11 April 2010., 1:07 Am.,
I just don’t know what I want In life. Or instead one can say that I don’t know what I lack in my life. I was one of the most brightest of kids when I was young. But when I compare as to where I am today. It feels that I am lagging far behind in the race of life. Why am I not able to finish my exams ? is it because I don’t have the interest. Yes, the answer is yes. Y am I not having the interest. Don’t know. May be I never wanted to take such pain. What is the point in feeling now after 6 years. You should ve selected your path way before. Then tat you have selected BE it was your fault not finishing it. I hate doing the job which am doing right now. Picking calls and customer service is not my cup of tea, I want to invent ., I need to have fun at work. I need to be happy in what I am doing and ill be happy only if I do the job which I like. What is it? That’s a job in computers. Anything for that matter. Software engineering to desktop support. But y don’t this silly world and parents don’t understand that I am talented in that stuff and i am in the wrong place working for the shit they throw upon me. Now that it has become a routine for me to do the job that I hate and nowadays I can feel myself that I have become very weak. It seems as if I have forgotten what laughing is. Enough of all the fake smiles that I put up. i need to finish the exams at least for this society. But am not getting the interest in studying. I jus cant be pretending to everyone the whole of my life. I need to show ppl that I am capable of a lot of things. I need to make the ppl understand that computers are my everything and I love them more than anyone in this world. May one can say more than myself. Y am I wasting my valuable time working in a place where there is only shit all around. I need to come out if this.

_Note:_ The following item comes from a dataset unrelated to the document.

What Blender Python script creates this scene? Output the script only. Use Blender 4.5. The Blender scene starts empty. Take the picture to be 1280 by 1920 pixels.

What have you decided? I keep asking this question everytime to me. But everytime I ask I get the same answer. Y do I feel so depressed everytime. Is it only because of the exam matter? If this exam is the only thing that you are worried about, then y don’t you crack it? You are capable. But just that you are too lazy. I know that am lazy but I also need to succeed. What to do now. Ill say very clearly. Put a full stop to all the worries of you this summer. You finish your exams. If possible find a better job that you like and make sure you remain happy everytime.